In his debut museum exhibition, Burying Painting, James Perkins treats nature as a collaborator to revisit and extend conversations around action painting, sculpture, and land art. Burying Painting also names his method: he wraps minimalist wooden structures in dyed silk, partially buries them outdoors, and lets months, sometimes years, of sun, wind, rain, salt, soil, and time rewrite their surfaces. The works are ultimately “harvested” from their burial sites and remounted to carry with them an “environmental memory shaped by nature’s agency, power, and beauty. Colors that began as bold forest greens and hot pinks mellow into earthier tones, and the silk’s vertical folds create column-like bands of uneven exposure: the outer ridges weather and lighten, while the inner folds stay darker, to leave luminous, column like, gradients.”
The preparator staff at SMoCA opted to use the Cielux LED lights to illuminate the work in their galleries. The Fresnel and par fixtures (P3F and P3X) created a broad, general wash across the space, while the ellipsoidals (P1L and P3L) were able to create beautiful highlights. The sharpness of the leko cuts allowed the staff to frame a painting with no visible fringing or edges - creating the effect that the painting is glowing and vibrant enough to “pop” off the wall. The fixtures' tunable color and CCT allowed the staff to tailor the lighting of each installation, ensuring every piece of art looks its best. While prior galleries relied on a fixed CCT for the entire space, SMoCA elevated the guest experience and artist presentation by finding the best way for each piece to be displayed - a feat that’s only accomplished with tunable, dynamic fixtures.
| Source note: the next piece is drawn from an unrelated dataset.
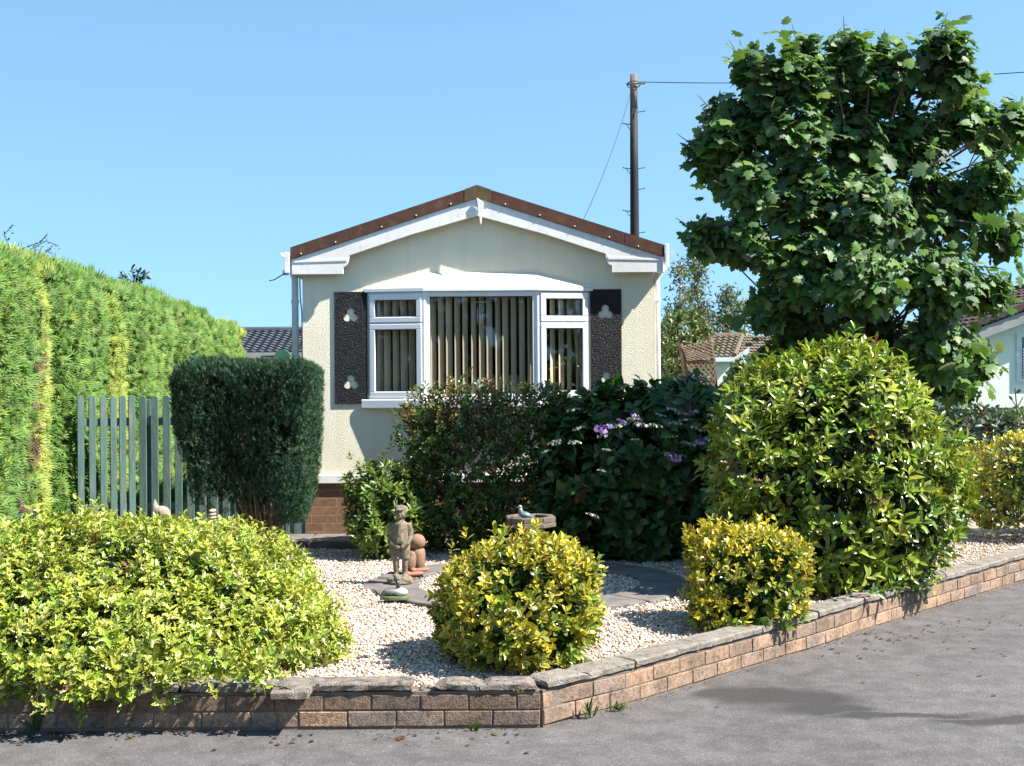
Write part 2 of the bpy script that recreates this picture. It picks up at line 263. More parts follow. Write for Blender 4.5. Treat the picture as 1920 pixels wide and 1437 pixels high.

Perkins calls the finished pieces “post-totem” structures. Drawing on the totem as a marker of identity and position, he uses them to question the systems that separate us from nature and from one another. Because of this, the meaning of his work emerges through nuanced lighting shifts that reveal exposure-worn color changes, as pigments and textures shift or mute depending on the spectral qualities of the light on the work. With some fine tuning, a bold vision, and the right tools, SMoCA was able to translate Perkins’s philosophy in Burying Painting into a viewing experience that clearly conveys the artist’s intent.